Material provided:
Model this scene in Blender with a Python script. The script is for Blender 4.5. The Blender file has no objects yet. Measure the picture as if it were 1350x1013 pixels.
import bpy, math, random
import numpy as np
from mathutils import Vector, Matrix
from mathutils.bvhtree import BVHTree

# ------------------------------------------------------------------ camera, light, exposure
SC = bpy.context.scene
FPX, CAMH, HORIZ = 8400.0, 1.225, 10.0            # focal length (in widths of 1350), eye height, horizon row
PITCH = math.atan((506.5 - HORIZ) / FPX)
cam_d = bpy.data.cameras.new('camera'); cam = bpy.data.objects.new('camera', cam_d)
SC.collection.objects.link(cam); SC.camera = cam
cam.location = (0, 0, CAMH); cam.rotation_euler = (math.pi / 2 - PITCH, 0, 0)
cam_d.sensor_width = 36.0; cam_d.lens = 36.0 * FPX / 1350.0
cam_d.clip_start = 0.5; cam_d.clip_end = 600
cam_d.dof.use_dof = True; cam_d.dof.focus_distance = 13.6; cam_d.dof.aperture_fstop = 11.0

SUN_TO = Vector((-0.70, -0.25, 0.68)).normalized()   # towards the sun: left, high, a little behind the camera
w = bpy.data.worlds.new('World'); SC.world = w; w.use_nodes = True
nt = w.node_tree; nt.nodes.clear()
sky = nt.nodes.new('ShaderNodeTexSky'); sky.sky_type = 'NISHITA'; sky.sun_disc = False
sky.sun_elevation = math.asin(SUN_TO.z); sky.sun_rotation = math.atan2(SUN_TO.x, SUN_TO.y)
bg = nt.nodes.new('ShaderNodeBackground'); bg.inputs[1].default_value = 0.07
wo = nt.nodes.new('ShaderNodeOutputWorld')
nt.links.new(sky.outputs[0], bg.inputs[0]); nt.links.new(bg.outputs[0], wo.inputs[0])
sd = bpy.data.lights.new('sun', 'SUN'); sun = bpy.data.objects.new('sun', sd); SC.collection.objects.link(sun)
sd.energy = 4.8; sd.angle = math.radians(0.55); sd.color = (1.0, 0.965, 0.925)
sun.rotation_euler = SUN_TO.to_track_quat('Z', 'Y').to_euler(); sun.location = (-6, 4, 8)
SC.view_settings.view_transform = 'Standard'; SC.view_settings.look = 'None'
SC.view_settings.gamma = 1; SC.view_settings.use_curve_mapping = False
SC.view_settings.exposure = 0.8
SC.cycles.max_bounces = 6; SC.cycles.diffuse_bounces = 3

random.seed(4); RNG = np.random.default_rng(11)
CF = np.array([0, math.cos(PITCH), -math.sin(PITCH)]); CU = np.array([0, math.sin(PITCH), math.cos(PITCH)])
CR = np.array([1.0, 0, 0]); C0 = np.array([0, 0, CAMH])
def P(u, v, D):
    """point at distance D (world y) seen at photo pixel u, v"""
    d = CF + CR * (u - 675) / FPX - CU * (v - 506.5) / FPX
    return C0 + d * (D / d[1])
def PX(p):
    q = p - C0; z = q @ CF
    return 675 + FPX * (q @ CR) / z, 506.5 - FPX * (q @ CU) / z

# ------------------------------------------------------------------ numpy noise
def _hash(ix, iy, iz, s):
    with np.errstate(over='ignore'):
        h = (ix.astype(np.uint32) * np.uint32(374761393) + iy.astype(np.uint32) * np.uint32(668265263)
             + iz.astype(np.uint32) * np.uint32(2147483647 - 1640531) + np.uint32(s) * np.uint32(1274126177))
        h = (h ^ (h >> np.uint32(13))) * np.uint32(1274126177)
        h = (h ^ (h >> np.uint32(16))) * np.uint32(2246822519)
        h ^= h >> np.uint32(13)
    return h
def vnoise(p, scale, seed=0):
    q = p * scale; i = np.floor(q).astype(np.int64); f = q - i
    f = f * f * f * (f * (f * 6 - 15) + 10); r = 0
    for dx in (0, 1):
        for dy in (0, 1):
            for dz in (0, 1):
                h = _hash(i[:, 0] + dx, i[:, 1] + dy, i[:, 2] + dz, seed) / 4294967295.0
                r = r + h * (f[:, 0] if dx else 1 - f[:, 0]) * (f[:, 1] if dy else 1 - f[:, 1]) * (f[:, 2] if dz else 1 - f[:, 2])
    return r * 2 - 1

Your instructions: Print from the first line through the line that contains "from mathutils.bvhtree import BVHTree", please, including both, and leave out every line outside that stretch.

Complete output:
Model this scene in Blender with a Python script. The script is for Blender 4.5. The Blender file has no objects yet. Measure the picture as if it were 1350x1013 pixels.
import bpy, math, random
import numpy as np
from mathutils import Vector, Matrix
from mathutils.bvhtree import BVHTree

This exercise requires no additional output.